KNMI Climate Scenarios
Additional and foreign scenarios
05-07-2009
The four KNMI'06 scenarios published in 2006 serve as the national standard in adaptation strategies. They are guiding in the process of climate proofing the Netherlands, in particular for water management. For specific users and applications, additional scenarios are required. For example, more extreme scenarios have been developed to quantify the consequences of abrupt changes with large impacts, such as the shutdown of the warm Gulf Stream. Additional scenarios have been developed by both KNMI and other parties. A selection of these additional scenarios is presented here, together with scenarios developed in neighbouring countries of Western Europe.
Delta Committee scenarios
AVV scenarios
In 2007 KNMI has developed several 'extreme' scenarios as a contribution to the Climate Changes Spatial Planning project 'Attention for safety (AVV)'. These scenarios are plausible but have low probability. They are intended to assess the safety issues related to flooding in the Netherlands. The scenarios include extreme sea level rise, shutdown of the warm Gulf Stream, 'super' storms, extreme summer rainfall, and extreme discharge of the rivers Rhine and Muese.

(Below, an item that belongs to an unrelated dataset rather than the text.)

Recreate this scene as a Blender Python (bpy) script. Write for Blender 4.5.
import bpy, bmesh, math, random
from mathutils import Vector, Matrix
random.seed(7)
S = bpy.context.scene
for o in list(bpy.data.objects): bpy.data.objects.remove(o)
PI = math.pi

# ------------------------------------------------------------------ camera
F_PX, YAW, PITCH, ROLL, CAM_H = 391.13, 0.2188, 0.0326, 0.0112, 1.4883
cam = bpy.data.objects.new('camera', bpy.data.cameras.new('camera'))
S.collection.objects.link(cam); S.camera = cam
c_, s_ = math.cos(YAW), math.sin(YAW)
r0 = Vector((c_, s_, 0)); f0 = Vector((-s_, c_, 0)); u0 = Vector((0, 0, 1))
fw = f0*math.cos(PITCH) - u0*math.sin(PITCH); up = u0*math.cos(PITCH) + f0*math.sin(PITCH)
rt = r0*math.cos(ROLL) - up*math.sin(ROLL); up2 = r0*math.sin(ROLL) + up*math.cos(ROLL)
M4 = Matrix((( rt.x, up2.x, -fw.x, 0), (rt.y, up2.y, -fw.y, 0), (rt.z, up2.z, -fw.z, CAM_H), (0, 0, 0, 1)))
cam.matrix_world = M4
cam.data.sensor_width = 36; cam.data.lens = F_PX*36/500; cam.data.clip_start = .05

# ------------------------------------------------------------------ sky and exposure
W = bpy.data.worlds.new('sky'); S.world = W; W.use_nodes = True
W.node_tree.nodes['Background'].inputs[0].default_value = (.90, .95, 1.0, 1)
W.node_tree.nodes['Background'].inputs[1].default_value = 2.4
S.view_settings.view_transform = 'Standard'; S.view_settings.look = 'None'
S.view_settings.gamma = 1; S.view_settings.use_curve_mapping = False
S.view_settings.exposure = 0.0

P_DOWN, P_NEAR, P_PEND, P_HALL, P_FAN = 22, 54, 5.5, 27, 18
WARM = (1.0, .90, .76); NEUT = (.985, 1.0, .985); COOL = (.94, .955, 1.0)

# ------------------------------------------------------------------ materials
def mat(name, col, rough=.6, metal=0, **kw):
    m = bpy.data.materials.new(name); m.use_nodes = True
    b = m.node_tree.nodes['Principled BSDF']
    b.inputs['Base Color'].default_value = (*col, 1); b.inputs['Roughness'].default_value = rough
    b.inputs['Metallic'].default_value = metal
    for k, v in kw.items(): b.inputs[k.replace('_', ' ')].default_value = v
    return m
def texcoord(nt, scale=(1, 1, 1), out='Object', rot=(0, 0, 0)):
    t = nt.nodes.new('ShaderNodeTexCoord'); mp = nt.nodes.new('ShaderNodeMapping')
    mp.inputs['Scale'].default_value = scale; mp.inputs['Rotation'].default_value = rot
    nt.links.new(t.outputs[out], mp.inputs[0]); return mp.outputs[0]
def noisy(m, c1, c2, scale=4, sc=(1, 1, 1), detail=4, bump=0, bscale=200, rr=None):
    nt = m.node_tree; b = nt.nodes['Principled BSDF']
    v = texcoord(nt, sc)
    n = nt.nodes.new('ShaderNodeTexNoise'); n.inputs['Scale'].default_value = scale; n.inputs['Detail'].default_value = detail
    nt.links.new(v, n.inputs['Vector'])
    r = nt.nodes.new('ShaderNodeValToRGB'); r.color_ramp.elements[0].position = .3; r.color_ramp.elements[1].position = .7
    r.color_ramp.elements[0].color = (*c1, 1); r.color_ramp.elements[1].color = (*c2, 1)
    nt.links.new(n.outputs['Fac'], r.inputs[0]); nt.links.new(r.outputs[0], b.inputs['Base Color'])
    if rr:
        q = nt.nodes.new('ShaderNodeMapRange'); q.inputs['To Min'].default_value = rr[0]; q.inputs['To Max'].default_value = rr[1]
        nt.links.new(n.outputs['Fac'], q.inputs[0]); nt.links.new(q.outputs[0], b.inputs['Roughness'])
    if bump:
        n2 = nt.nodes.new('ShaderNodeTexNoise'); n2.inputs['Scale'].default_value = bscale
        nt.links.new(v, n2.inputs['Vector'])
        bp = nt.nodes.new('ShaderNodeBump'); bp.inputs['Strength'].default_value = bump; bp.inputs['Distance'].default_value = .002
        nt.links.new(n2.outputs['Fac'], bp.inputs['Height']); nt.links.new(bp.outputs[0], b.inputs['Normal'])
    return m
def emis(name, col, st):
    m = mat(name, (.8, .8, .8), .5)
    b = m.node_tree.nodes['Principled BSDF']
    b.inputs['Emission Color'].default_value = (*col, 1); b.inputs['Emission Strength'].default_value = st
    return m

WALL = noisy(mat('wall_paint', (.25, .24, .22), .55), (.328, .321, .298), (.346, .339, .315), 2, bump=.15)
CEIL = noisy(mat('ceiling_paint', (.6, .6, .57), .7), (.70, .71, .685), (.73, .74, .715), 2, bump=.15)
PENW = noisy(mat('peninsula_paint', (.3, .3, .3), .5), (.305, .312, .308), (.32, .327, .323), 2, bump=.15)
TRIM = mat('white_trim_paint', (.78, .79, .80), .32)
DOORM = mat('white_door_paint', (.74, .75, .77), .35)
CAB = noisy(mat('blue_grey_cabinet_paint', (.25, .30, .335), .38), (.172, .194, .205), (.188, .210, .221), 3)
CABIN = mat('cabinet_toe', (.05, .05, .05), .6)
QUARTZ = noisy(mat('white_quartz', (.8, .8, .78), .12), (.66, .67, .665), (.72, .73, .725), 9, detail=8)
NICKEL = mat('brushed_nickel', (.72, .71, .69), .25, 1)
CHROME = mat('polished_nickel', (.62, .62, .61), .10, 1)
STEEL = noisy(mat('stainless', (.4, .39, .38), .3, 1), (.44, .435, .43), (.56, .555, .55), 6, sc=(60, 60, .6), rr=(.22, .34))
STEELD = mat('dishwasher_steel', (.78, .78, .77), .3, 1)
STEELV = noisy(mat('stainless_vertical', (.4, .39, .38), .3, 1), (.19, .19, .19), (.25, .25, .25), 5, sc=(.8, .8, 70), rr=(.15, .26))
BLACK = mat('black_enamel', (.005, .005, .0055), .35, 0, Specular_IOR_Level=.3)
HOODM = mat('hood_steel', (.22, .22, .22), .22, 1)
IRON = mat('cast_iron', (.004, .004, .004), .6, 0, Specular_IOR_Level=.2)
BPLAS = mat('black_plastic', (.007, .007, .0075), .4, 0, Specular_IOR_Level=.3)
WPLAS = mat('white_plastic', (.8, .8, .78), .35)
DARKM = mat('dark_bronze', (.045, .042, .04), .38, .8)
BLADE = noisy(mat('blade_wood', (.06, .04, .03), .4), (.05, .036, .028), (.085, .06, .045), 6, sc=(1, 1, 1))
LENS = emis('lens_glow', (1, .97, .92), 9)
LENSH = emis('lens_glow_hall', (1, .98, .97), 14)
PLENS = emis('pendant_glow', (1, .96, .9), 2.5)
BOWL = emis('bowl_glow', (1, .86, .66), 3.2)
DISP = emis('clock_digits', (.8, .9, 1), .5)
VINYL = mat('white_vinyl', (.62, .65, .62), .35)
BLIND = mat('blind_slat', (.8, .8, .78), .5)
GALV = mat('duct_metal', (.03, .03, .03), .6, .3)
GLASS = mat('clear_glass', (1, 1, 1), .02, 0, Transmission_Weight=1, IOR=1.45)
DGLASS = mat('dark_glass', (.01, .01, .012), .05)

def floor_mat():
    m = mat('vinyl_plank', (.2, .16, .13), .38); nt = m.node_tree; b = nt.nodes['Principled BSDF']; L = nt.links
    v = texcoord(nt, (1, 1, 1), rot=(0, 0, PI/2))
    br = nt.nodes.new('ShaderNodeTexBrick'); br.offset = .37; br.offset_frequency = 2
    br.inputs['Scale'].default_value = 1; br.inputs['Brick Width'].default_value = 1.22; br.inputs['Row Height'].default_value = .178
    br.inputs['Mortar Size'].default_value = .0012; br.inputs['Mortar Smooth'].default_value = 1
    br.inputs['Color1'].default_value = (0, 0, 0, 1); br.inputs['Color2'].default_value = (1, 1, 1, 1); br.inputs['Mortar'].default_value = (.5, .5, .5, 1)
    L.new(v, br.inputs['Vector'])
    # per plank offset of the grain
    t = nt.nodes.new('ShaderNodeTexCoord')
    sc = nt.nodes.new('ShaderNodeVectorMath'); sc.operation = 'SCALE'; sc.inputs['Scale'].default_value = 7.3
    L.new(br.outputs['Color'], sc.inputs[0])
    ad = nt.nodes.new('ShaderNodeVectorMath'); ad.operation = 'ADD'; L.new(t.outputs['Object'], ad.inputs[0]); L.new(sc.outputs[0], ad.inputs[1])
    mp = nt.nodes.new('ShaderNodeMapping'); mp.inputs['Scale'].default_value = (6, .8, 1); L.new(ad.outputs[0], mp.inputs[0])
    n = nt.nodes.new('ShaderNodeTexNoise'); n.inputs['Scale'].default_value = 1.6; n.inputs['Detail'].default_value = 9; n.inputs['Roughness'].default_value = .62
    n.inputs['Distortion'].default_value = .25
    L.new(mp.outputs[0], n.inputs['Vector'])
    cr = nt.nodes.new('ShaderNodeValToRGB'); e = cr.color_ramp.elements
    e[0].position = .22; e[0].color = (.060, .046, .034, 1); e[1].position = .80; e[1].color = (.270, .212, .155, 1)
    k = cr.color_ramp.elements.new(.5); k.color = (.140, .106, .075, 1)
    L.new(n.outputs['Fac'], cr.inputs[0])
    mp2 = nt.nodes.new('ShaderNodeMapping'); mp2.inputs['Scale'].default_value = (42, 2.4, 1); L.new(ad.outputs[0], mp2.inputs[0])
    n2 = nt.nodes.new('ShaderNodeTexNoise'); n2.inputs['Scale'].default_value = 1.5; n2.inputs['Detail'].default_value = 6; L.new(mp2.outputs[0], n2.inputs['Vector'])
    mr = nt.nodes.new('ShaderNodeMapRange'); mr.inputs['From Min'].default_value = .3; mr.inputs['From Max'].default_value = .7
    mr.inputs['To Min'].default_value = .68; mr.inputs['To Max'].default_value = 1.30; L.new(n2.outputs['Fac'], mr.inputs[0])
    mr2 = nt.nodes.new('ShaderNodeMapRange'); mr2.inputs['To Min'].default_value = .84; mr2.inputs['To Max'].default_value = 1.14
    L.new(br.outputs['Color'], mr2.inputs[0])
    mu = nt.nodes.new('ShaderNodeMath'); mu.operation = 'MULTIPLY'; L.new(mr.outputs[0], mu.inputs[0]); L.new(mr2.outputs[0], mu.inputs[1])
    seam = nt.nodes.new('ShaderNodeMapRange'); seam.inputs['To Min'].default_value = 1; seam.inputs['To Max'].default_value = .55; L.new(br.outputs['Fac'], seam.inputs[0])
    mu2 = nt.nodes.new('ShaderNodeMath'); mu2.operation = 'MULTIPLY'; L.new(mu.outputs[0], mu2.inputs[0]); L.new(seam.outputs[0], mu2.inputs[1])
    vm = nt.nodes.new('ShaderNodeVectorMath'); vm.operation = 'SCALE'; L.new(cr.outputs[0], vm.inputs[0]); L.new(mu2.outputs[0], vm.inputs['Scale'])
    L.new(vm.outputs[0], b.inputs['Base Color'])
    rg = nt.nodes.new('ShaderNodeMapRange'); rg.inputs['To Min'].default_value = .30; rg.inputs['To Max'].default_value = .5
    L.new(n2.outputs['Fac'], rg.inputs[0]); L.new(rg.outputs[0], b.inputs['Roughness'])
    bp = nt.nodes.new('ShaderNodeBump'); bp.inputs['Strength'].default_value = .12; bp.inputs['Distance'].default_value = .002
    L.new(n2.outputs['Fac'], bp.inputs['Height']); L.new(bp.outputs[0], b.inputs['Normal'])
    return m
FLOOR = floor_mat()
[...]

(AVV scenarios (pdf; in Dutch))
TNO scenarios
In 2008 TNO has added two extreme scenarios (E and E+) to the four KNMI'06 scenarios in order to assess the economic effects of climate change. These additional scenarios are simple extrapolations of the KNMI'06 scenarios, assuming +6°C global temperature rise in 2100, rather than the +2°C in the KNMI'06 G and G+ scenarios or the +4°C in the KNMI'06 W and W+ scenarios.
(TNO scenarios (in Dutch))
Scenarios for neighbouring countries
Several neighbouring countries in Western Europe have developed climate change scenarios for their territory. Most of these scenarios are based on the same climate model projections as used for the KNMI'06 scenarios. The exact methodology to construct the local scenarios differs however from country to country. Different from the procedure for the KNMI'06 scenarios, many countries use the (downscaled) projections from a single climate model, rather than the full range of projections.
United Kingdom: The Met Office together with other parties has developed new climate scenarios for the United Kingdom in 2009 (UKCP09). These are full probabilistic local projections of future climate change.